[TASK STATEMENT]
Select the lines that hold the word "Keep" and copy each one.

# start of SOURCE MATERIAL

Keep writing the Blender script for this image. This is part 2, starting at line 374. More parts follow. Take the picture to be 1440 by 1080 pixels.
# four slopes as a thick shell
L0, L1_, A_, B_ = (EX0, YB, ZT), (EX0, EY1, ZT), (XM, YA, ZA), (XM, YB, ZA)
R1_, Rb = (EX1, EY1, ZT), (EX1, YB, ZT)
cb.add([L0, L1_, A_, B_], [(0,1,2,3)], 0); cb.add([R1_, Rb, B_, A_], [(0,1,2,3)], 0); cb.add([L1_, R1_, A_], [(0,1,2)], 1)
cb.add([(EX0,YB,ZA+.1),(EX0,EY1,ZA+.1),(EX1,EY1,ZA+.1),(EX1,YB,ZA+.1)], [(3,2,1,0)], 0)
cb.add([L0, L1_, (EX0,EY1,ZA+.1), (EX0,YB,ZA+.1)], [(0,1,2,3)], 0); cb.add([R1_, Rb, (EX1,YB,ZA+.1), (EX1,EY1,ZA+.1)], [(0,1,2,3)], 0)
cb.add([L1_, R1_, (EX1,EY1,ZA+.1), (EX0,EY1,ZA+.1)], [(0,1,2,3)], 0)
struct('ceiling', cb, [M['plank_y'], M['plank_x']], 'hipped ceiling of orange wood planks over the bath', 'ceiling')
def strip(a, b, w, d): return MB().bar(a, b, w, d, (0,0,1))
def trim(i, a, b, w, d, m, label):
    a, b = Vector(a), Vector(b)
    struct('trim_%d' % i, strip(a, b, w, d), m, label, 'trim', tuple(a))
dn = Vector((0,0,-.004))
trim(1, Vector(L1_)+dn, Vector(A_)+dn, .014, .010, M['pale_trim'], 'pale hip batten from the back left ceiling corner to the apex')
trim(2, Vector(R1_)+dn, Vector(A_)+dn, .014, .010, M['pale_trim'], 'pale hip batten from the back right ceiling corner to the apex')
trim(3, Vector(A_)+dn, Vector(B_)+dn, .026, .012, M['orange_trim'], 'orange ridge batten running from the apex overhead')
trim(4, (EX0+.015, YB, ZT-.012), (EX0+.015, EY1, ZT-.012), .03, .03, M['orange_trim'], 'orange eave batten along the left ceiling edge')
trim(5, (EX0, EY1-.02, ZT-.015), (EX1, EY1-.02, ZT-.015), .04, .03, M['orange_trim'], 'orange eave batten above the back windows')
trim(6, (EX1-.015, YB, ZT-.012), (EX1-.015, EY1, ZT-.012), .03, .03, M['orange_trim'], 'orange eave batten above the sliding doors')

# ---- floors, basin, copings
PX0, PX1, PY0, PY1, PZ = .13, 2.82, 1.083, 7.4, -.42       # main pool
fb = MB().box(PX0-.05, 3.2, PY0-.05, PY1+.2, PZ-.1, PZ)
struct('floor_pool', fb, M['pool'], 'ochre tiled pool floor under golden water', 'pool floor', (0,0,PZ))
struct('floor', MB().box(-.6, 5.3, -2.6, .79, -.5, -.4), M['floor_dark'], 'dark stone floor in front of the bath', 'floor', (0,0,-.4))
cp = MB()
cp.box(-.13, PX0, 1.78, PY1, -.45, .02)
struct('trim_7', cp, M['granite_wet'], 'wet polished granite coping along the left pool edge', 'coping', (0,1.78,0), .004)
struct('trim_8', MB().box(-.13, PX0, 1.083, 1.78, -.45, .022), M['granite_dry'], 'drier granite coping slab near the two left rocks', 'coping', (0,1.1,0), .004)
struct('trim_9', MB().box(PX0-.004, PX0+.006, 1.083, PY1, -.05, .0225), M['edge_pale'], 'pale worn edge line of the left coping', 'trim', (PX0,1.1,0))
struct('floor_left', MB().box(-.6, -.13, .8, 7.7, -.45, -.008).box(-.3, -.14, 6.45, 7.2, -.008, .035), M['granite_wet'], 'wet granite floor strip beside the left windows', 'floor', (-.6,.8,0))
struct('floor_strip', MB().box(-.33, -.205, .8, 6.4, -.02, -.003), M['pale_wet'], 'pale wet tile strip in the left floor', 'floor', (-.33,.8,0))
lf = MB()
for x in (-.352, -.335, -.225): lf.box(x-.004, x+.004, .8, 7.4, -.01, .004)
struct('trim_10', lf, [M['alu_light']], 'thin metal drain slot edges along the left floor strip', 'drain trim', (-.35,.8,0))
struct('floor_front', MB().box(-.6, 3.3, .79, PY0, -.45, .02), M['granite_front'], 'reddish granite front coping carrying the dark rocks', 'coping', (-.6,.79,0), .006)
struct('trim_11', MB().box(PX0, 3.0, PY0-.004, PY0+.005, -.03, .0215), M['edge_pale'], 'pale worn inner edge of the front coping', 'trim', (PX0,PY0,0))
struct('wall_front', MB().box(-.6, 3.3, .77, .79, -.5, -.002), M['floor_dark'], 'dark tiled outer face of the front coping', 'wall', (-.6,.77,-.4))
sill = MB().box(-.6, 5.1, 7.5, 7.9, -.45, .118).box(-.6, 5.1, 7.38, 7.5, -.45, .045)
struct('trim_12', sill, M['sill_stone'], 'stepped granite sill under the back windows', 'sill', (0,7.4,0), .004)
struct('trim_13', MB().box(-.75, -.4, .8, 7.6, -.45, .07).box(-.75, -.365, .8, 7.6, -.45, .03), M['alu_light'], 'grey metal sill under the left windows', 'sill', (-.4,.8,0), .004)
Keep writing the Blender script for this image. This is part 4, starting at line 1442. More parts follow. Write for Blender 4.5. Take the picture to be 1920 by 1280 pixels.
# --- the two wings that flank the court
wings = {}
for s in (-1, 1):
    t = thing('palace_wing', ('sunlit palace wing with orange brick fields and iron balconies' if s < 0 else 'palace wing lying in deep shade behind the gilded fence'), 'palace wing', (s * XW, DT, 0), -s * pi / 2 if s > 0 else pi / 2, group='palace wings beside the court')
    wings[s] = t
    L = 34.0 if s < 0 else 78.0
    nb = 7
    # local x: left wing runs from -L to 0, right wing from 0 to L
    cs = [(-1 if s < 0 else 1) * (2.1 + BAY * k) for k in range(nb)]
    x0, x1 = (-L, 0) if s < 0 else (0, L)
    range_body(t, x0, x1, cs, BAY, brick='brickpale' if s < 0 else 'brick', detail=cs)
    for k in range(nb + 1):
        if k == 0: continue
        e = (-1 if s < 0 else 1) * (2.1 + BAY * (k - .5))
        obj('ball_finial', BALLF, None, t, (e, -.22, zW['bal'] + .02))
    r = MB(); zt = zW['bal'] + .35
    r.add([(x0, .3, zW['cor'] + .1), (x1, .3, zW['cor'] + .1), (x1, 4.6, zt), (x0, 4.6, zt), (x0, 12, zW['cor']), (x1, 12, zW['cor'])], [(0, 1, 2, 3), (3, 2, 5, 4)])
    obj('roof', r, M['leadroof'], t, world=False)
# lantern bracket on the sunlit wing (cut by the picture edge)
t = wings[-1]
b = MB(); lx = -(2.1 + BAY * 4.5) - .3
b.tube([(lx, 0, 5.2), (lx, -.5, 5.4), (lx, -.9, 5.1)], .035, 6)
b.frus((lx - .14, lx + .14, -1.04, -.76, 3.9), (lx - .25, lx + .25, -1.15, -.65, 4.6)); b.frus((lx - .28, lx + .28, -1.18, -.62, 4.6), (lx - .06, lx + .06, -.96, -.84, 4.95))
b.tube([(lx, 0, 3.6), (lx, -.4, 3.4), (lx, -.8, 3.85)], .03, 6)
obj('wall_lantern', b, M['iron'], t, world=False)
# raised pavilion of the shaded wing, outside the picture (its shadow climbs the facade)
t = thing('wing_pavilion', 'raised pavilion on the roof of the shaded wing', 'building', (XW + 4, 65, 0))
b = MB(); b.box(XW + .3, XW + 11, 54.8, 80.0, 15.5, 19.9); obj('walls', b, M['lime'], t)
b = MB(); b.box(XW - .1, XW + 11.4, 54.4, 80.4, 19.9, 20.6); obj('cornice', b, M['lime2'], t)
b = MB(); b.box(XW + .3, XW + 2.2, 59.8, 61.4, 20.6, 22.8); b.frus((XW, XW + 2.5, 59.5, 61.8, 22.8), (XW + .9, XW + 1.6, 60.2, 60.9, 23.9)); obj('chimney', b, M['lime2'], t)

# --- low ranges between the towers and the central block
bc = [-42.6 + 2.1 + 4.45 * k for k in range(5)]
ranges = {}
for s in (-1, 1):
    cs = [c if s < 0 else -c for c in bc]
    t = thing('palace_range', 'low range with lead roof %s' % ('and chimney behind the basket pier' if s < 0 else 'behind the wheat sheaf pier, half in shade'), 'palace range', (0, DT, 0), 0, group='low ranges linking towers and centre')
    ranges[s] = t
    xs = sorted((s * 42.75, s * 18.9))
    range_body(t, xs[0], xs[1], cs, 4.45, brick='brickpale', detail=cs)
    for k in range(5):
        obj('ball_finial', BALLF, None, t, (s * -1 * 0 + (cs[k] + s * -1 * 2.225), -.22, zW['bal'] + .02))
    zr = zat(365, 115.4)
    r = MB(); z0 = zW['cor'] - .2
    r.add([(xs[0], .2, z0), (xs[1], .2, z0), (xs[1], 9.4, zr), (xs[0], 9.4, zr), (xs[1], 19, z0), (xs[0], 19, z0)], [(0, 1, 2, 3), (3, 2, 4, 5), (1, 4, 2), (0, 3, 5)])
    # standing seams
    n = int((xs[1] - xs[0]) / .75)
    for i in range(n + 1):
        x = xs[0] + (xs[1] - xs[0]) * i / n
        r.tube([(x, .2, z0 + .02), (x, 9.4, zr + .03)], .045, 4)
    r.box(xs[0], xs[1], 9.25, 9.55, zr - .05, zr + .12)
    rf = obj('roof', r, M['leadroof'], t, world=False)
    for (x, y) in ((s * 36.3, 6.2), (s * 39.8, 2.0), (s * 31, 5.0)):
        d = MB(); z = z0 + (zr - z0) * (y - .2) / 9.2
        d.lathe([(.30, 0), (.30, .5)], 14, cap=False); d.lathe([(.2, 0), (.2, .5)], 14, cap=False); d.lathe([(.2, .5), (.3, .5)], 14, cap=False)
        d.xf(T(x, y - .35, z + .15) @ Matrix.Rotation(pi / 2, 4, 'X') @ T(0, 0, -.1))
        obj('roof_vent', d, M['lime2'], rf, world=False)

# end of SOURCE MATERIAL

[EXERCISE ANSWER]
Keep writing the Blender script for this image. This is part 2, starting at line 374. More parts follow. Take the picture to be 1440 by 1080 pixels.
Keep writing the Blender script for this image. This is part 4, starting at line 1442. More parts follow. Write for Blender 4.5. Take the picture to be 1920 by 1280 pixels.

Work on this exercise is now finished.